(Items from a data source)
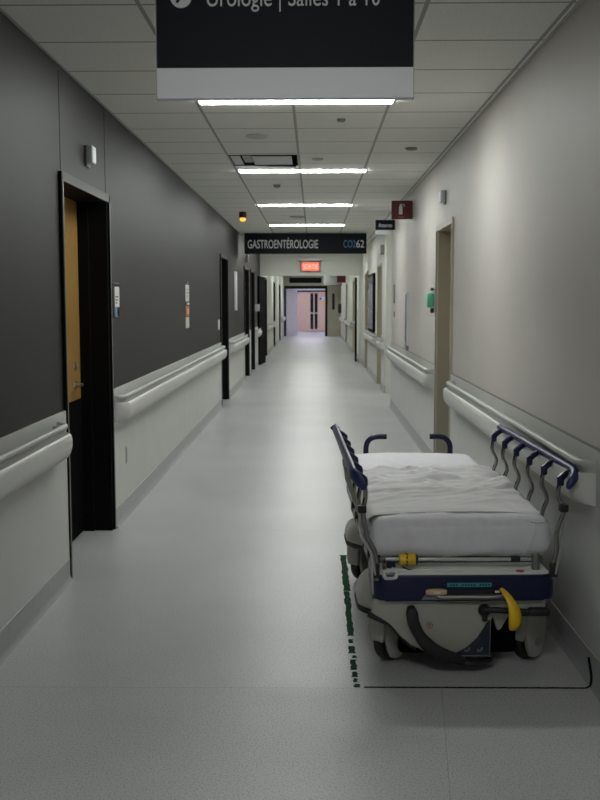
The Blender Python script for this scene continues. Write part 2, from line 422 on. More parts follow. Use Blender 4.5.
for s in (-1, 1):
    bm = BM(); a, b = sorted((s*.012, s*.92)); box(bm, a, b, 0, .05, .01, 2.06)
    lf = obj('door_leaf', bm, 'wood_pale', r)
    bm = BM(); a, b = sorted((s*.035, s*.19)); box(bm, a, b, -.008, 0, .12, 1.98); obj('glass_strip', bm, 'glass_dark', lf)
    bm = BM(); a, b = sorted((s*.26 if s > 0 else s*.60, s*.50 if s > 0 else s*.46)); box(bm, a if s < 0 else .42, b if s < 0 else .66, -.004, 0, 1.42, 1.54)
    obj('yellow_sticker', bm, 'yellow_sticker', lf)
    bm = BM(); a, b = sorted((s*.03, s*.22)); box(bm, a, b, -.05, -.01, .92, .98, .01); obj('push_plate', bm, 'sensor', lf)
bm = BM(); box(bm, .28, .62, -.006, 0, 1.62, 1.78); obj('name_plate', bm, 'sign_white', lf)
bm = BM(); box(bm, .30, .40, -.009, -.006, 1.65, 1.75); obj('name_plate_mark', bm, 'sign_black', lf)

# ------------------------------------------------------------------ handrails
def handrail(side, x, y0, y1, label, brk=True):
    t = thing('handrail', label, 'handrail', (x, (y0+y1)/2, 0), group='vinyl handrails along the corridor walls')
    L = (y1-y0)/2
    low = [(.012, .722), (.060, .722), (.086, .730), (.103, .755), (.112, .790), (.113, .825), (.108, .846), (.098, .855), (.088, .852), (.080, .842), (.012, .842)]
    gr = [(.090, .890), (.086, .902), (.076, .907), (.064, .904), (.057, .893), (.060, .880), (.066, .872), (.066, .843), (.074, .843), (.074, .872), (.085, .878)]
    def sweep(bm, prof, closed_wall):
        ys = []; R = .085
        for k in range(9):
            a = k/8*PI/2; ys.append((-L+R*(1-math.cos(a)), math.sin(a)))
        ys = ys+[(y, 1) for y in (-L*.5, 0, L*.5)]+[(-y, f) for y, f in ys[::-1]]
        rings = []
        for y, f in ys:
            # the rail turns back to the wall at each end
            rings.append([bm.verts.new((-side*(.013+(d-.013)*max(f, .06) if closed_wall else max(.013, d-.058*(1-f))), y, z)) for d, z in prof])
        n = len(prof)
        for a, b in zip(rings, rings[1:]):
            for j in range(n): bm.faces.new((a[j], a[(j+1) % n], b[(j+1) % n], b[j]))
        bm.faces.new(rings[0]); bm.faces.new(rings[-1])
        return bm
    obj('bumper_rail', sweep(BM(), low, True), 'rail', t, ang=50)
    bm = sweep(BM(), gr, False)
    obj('grip_rail', bm, 'rail_grip', t, ang=60)
    n = max(2, int((y1-y0)/1.2)+1)
    for s in (-1, 1):
        bm = BM(); yy = s*(L-.06); u, v = sorted((-side*.012, -side*.066)); box(bm, u, v, yy-.012, yy+.012, .862, .896, .003)
        obj('bracket', bm, 'rail_grip', t)
    return t
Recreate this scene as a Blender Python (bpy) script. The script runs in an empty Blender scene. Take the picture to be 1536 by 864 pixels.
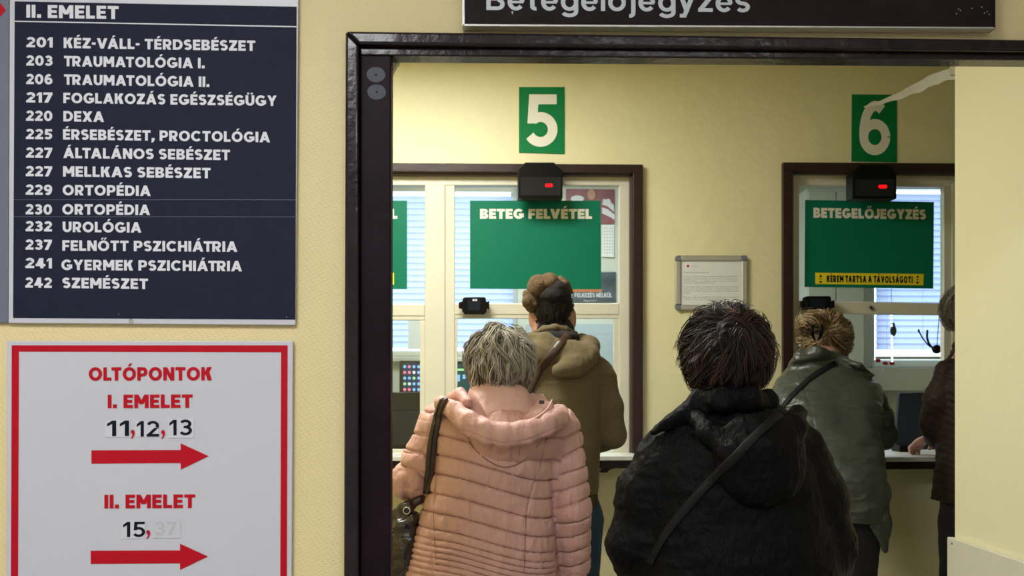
import bpy, bmesh, math, random
import numpy as np
from mathutils import Vector
from mathutils.bvhtree import BVHTree

S = bpy.context.scene
COL = S.collection
rng = np.random.default_rng(7)
random.seed(7)

# ------------------------------------------------------------------ camera
FPX, HZ, CAMZ, YAW = 1500.0, 575.0, 1.38, math.radians(1.5)
cam = bpy.data.cameras.new('camera')
cam.sensor_width = 36.0
cam.lens = FPX / 1536 * 36
cam.shift_y = (HZ - 432) / 1536
cam.clip_start = 0.05
cam.dof.use_dof = True
cam.dof.focus_distance = 2.75
cam.dof.aperture_fstop = 6.3
cam_o = bpy.data.objects.new('camera', cam)
COL.objects.link(cam_o)
cam_o.location = (0, 0, CAMZ)
cam_o.rotation_euler = (math.pi / 2, 0, -YAW)
S.camera = cam_o

# ------------------------------------------------------------------ world, lights, exposure
wd = bpy.data.worlds.new('daylight')
S.world = wd
wd.use_nodes = True
bgn = wd.node_tree.nodes['Background']
bgn.inputs[0].default_value = (0.66, 0.80, 1.0, 1)
bgn.inputs[1].default_value = 5.0

def area(name, loc, size, power, color=(1, 1, 1), rot=(0, 0, 0), spread=math.pi):
    l = bpy.data.lights.new(name, 'AREA')
    l.shape = 'RECTANGLE'
    l.size, l.size_y = size
    l.energy = power
    l.color = color
    l.spread = spread
    o = bpy.data.objects.new(name, l)
    COL.objects.link(o)
    o.location = loc
    o.rotation_euler = rot
    return o

area('vestibule_ceiling_lamp', (-0.45, 3.40, 2.82), (0.9, 0.5), 58, (1, .985, .91))
area('corridor_ceiling_lamp', (-0.9, 0.2, 2.85), (1.0, 0.7), 66, (.97, .98, 1))
area('corridor_rear_lamp', (0.9, -1.2, 2.85), (1.2, 0.6), 44, (.97, .98, 1))
area('office_ceiling_lamp', (0.2, 5.5, 2.8), (1.4, 0.5), 46, (.93, .97, 1))

S.view_settings.view_transform = 'Standard'
S.view_settings.look = 'None'
S.view_settings.exposure = 0.0
S.view_settings.gamma = 1.0
S.view_settings.use_curve_mapping = False
S.cycles.max_bounces = 8
S.cycles.diffuse_bounces = 4
S.cycles.transparent_max_bounces = 12
S.cycles.caustics_reflective = False
S.cycles.caustics_refractive = False

# ------------------------------------------------------------------ helpers
CY, SY = math.cos(YAW), math.sin(YAW)
def W(px, py, Y):
    """the point of the plane y = Y seen at pixel px, py of the photograph"""
    a, b = (px - 768) / FPX, (HZ - py) / FPX
    dx, dy = SY + a * CY, CY - a * SY
    t = Y / dy
    return np.array([dx * t, Y, CAMZ + b * t])
def WX(px, Y): return float(W(px, HZ, Y)[0])
def WZ(py, Y): return float(CAMZ + (HZ - py) * Y / FPX)

ORG = {}
def tag(o, label=None, cat=None, group=None, kind=None):
    if label: o['label'] = label
    if cat: o['category'] = cat
    if group: o['group'] = group
    if kind: o['kind'] = kind
    return o
def place(o, org, parent):
    COL.objects.link(o)
    ORG[o.name] = np.array(org, float)
    if parent is not None:
        o.parent = parent
        o.location = Vector(np.array(org, float) - ORG[parent.name])
    else:
        o.location = Vector(org)
def empty(name, loc, label=None, cat=None, group=None, kind=None):
    o = bpy.data.objects.new(name, None)
    o.empty_display_size = .05
    place(o, loc, None)
    return tag(o, label, cat, group, kind)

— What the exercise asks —
Only the lines from the start of the records to the line with "bm = BM(); box(bm, .30, .40, -.009, -.006, 1.65, 1.75);" belong in the copy. Print them exactly, minus pictures.

— Right answer —
The Blender Python script for this scene continues. Write part 2, from line 422 on. More parts follow. Use Blender 4.5.
for s in (-1, 1):
    bm = BM(); a, b = sorted((s*.012, s*.92)); box(bm, a, b, 0, .05, .01, 2.06)
    lf = obj('door_leaf', bm, 'wood_pale', r)
    bm = BM(); a, b = sorted((s*.035, s*.19)); box(bm, a, b, -.008, 0, .12, 1.98); obj('glass_strip', bm, 'glass_dark', lf)
    bm = BM(); a, b = sorted((s*.26 if s > 0 else s*.60, s*.50 if s > 0 else s*.46)); box(bm, a if s < 0 else .42, b if s < 0 else .66, -.004, 0, 1.42, 1.54)
    obj('yellow_sticker', bm, 'yellow_sticker', lf)
    bm = BM(); a, b = sorted((s*.03, s*.22)); box(bm, a, b, -.05, -.01, .92, .98, .01); obj('push_plate', bm, 'sensor', lf)
bm = BM(); box(bm, .28, .62, -.006, 0, 1.62, 1.78); obj('name_plate', bm, 'sign_white', lf)
bm = BM(); box(bm, .30, .40, -.009, -.006, 1.65, 1.75); obj('name_plate_mark', bm, 'sign_black', lf)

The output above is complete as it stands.